結論をいいますが、そういった業者は、請負契約を貰うことに懸命になるだけで、建物をどうやって設計し、建築するのか?という部分については、「あとから考える」というわけなのです。皆さん方お客様が、契約をしてくれてから、どうやって建てるかを、柱や梁をどうやって架けるのか、基礎をどうやってつくるのか?そういったことを「後付け」で設計するわけです。なので、契約したときに、その手の図面がないのです。そして、その根底には「どうせ素人なんでそんな図面出したってわからないだろう」というものもありますし、もっとも言えば「法的に審査されないから図面かかなくてもいい」という屁理屈なわけです。
そして、そうした「異常な」状態が「普通」になっていることから、建築を志した若い世代の設計者も、単に間取りやデザインができれば「設計士」として仕事ができると考えてしまい、結果として構造を全く理解できていない設計士となり、到底建てることができないような住宅を平気でお客様に提案してしまうというわけです。

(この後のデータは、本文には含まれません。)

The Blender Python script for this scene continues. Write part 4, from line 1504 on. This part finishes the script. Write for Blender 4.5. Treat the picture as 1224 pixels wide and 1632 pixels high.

さて、今、平屋ブームですけど、このブームは住み方としての平屋ニーズというより、ここまでお話しした法的な規制の改正が影響していると言っても過言ではないかもしれません。今回の改正では、面積的な規制はハードルは下がるものの、一般的な広さの住宅であれば、これまでどおり「審査省略」を受けることができます。言い換えれば、今まで同様、それほど構造的な設計ノウハウがなくても仕事が続けられる、唯一の方法は「平屋住宅」にあるというわけです。すべての平屋住宅がそうだとは言いませんが、そのときには提示される図面をしっかり確認してください。構造的な設計図面がなければ、構造的な設計ノウハウはないと判断して差し支えありません。